July 12, 2011

An Important Lesson

My daughters recently turned nine and 10, and my family and I marked Independence Day earlier this month as we have every year since they were one and two: with my husband’s parents.

It’s a tradition born of necessity, really, after we’d determined the celebration in our hometown to be too big and not sufficiently family-friendly. Yet we wanted to mark our great country’s birthday somehow, so my in-laws suggested we join them. And we had such a good time that we easily decided to make the trip an annual event.

We generally spend one or two overnights with them and enjoy various low-key but fun activities during the day. The first few years, we frequented a nearby playground and, sometimes, the local wading pool. This year, we visited an observation tower with an amazing marsh view before wiling away the afternoon at the local aquatic center. Then, on the evening of the fourth, we always go to the same place: a beautiful amphitheater-style park in a nearby town for an impressive concert and fireworks display…an event made extra-special because of my father-in-law’s “celebrity status” as the concert band’s bass drummer.

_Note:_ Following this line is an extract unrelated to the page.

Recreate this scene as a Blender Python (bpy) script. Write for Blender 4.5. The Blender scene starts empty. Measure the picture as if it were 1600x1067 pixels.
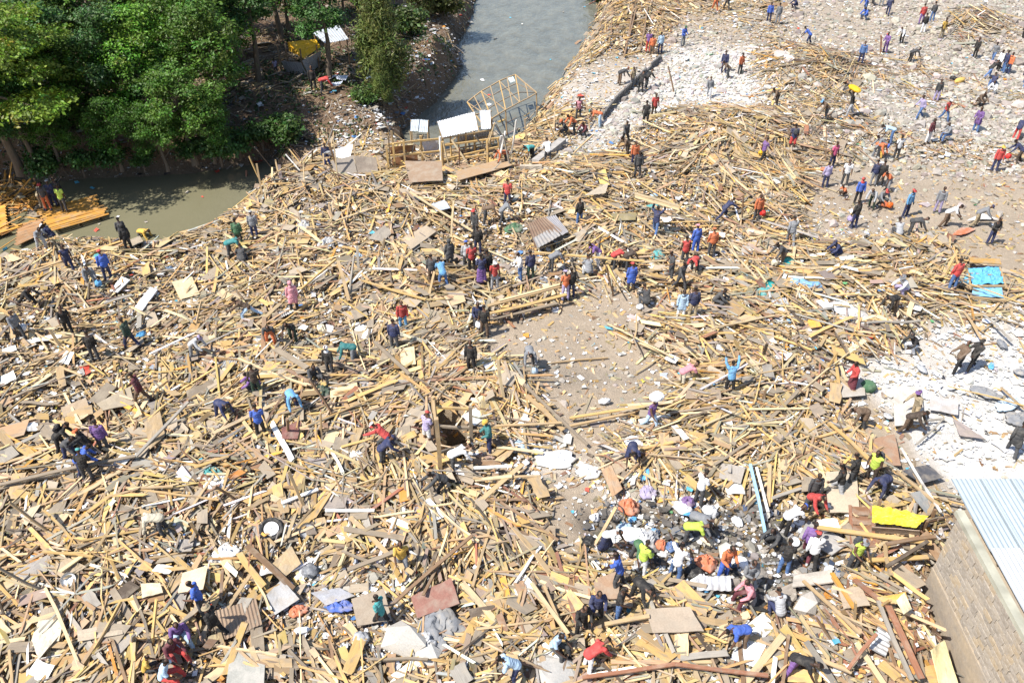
import bpy, math, random
import numpy as np
from mathutils import Vector, Matrix, Quaternion

random.seed(7)
rng = np.random.default_rng(11)
SC = bpy.context.scene
COL = SC.collection

# ------------------------------------------------------------------ camera
CAM_H, PITCH, FPX = 24.5, math.radians(38.0), 1300.0
cam_data = bpy.data.cameras.new("camera")
cam_data.sensor_width = 36.0
cam_data.lens = 36.0 * FPX / 1600.0
cam_data.clip_end = 2000.0
cam = bpy.data.objects.new("camera", cam_data)
cam.location = (0, 0, CAM_H)
cam.rotation_euler = (math.pi / 2 - PITCH, 0, 0)
COL.objects.link(cam)
SC.camera = cam

# ------------------------------------------------------------------ world, sun, exposure
SUN_EL, SUN_AZ = 55.0, 118.0          # azimuth of the sun as a bearing: left of the camera, a little behind it
SUN_FROM = Vector((-0.875, -0.485, 0)).normalized()
world = bpy.data.worlds.new("World")
SC.world = world
world.use_nodes = True
wn = world.node_tree.nodes
wl = world.node_tree.links
for n in list(wn):
    wn.remove(n)
sky = wn.new("ShaderNodeTexSky")
sky.sky_type = 'NISHITA'
sky.sun_disc = False
sky.sun_elevation = math.radians(SUN_EL)
sky.sun_rotation = math.atan2(SUN_FROM.x, SUN_FROM.y)
bg = wn.new("ShaderNodeBackground")
bg.inputs["Strength"].default_value = 0.115
wo = wn.new("ShaderNodeOutputWorld")
wl.new(sky.outputs[0], bg.inputs[0])
wl.new(bg.outputs[0], wo.inputs[0])

sun_data = bpy.data.lights.new("sun", 'SUN')
sun_data.energy = 4.7
sun_data.angle = math.radians(0.5)
sun_data.color = (1.0, 0.955, 0.88)
sun = bpy.data.objects.new("sun", sun_data)
ce = math.cos(math.radians(SUN_EL))
sd = Vector((-SUN_FROM.x * ce, -SUN_FROM.y * ce, -math.sin(math.radians(SUN_EL))))
sun.rotation_euler = sd.to_track_quat('-Z', 'Y').to_euler()
sun.location = (0, 0, 60)
COL.objects.link(sun)
SC.view_settings.view_transform = 'Standard'
SC.view_settings.look = 'None'
SC.view_settings.exposure = 0.75
SC.view_settings.gamma = 1.0
SC.view_settings.use_curve_mapping = False
SC.cycles.max_bounces = 5
SC.cycles.transparent_max_bounces = 6

# ------------------------------------------------------------------ projection helpers (photo pixel <-> place)
_F = np.array([0, math.cos(PITCH), -math.sin(PITCH)])
_R = np.array([1.0, 0, 0])
_U = np.array([0, math.sin(PITCH), math.cos(PITCH)])


def at(u, v, z=0.0):
    d = _F + _R * (u - 800) / FPX - _U * (v - 533.5) / FPX
    t = (z - CAM_H) / d[2]
    return Vector((t * d[0], t * d[1], z))


def to_px(x, y, z=0.0):
    x = np.asarray(x, float); y = np.asarray(y, float); z = np.asarray(z, float) - CAM_H
    w = y * _F[1] + z * _F[2]
    w = np.where(w < 1.0, 1.0, w)
    return 800 + FPX * x / w, 533.5 - FPX * (y * _U[1] + z * _U[2]) / w


def inside(poly, x, y):
    x = np.asarray(x); y = np.asarray(y)
    c = np.zeros(x.shape, bool)
    n = len(poly)
    for i in range(n):
        x0, y0 = poly[i][0], poly[i][1]
        x1, y1 = poly[(i + 1) % n][0], poly[(i + 1) % n][1]
        if y0 == y1:
            continue
        k = (y0 > y) != (y1 > y)
        c ^= k & (x < (x1 - x0) * (y - y0) / (y1 - y0) + x0)
    return c


def seg_dist(poly, x, y, closed=True):
    d = np.full(np.shape(x), 1e9)
    n = len(poly)
    for i in range(n if closed else n - 1):
        ax, ay = poly[i][0], poly[i][1]
        bx, by = poly[(i + 1) % n][0], poly[(i + 1) % n][1]
        dx, dy = bx - ax, by - ay
        t = np.clip(((x - ax) * dx + (y - ay) * dy) / (dx * dx + dy * dy + 1e-9), 0, 1)
        d = np.minimum(d, np.hypot(x - ax - t * dx, y - ay - t * dy))
    return d


def vnoise(x, y, seed=0):
    xi = np.floor(x).astype(np.int64); yi = np.floor(y).astype(np.int64)
    fx = x - xi; fy = y - yi
    fx = fx * fx * (3 - 2 * fx); fy = fy * fy * (3 - 2 * fy)

    def h(a, b):
        n = (a * 374761393 + b * 668265263 + seed * 1442695041) & 0xffffffff
        n = ((n ^ (n >> 13)) * 1274126177) & 0xffffffff
        return ((n ^ (n >> 16)) & 0xffff) / 65535.0
    return (h(xi, yi) * (1 - fx) + h(xi + 1, yi) * fx) * (1 - fy) + (h(xi, yi + 1) * (1 - fx) + h(xi + 1, yi + 1) * fx) * fy


def fbm(x, y, scale, seed=0, octv=4):
    x = np.asarray(x, float) / scale; y = np.asarray(y, float) / scale
    a, s, t = 1.0, 0.0, 0.0
    for o in range(octv):
        s = s + a * vnoise(x * 2 ** o, y * 2 ** o, seed + o * 17); t += a; a *= 0.5
    return s / t


# ------------------------------------------------------------------ zones, drawn over the ground
CW = 10.0
GU = np.arange(-300, 1901, CW); GV = np.arange(-120, 1301, CW)
MU, MV = np.meshgrid(GU, GV)


def blur(a, n=1):
    for _ in range(n):
        p = np.pad(a, 1, mode='edge')
        a = (p[:-2, 1:-1] + p[2:, 1:-1] + p[1:-1, :-2] + p[1:-1, 2:] + 2 * p[1:-1, 1:-1]) / 6
    return a


def zone(polys, n=2):
    a = np.zeros(MU.shape)
    for w, p in polys:
        a = np.where(inside(p, MU, MV), w, a)
    return blur(a, n)


def sample(m, u, v):
    fu = np.clip((np.asarray(u) - GU[0]) / CW, 0, len(GU) - 1.001); fv = np.clip((np.asarray(v) - GV[0]) / CW, 0, len(GV) - 1.001)
    i = fu.astype(int); j = fv.astype(int); fu = fu - i; fv = fv - j
    return (m[j, i] * (1 - fu) + m[j, i + 1] * fu) * (1 - fv) + (m[j + 1, i] * (1 - fu) + m[j + 1, i + 1] * fu) * fv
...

The tradition changed this year, though – because, after 45 years of dedicated service, my father-in-law reluctantly retired from the band. Dictated by health concerns rather than an actual desire to hang up his drumsticks, the decision has been understandably hard on him.

We wondered if he’d choose to skip the show, a decision that would have saddened us but which we would have understood. However, he determined to go, a choice that caused my daughters to exclaim, “Yeah! Now we can finally watch with Grandma and Grandpa!”

I observed him tap along to the beat of the Sousa marches and show tunes and laugh with his brother and other relatives. I swelled with pride for him when he stood at attention with other Navy vets during the song honoring service members. And, when the first explosion boomed overhead, my husband, daughters, and I hurried to sit next to him – to watch with him the show he’d never before seen during all those 45 years inside the bandstand. Throughout the evening, he smiled a lot.

I’m proud of my father-in-law for persevering through a very difficult situation in his life. He’s not putting on a mask, pretending he feels fine when he doesn’t. But neither is he giving up. He’s adjusting…and choosing to find joy in new traditions even if he’d still prefer the old. That’s a valuable lesson for anyone of any age.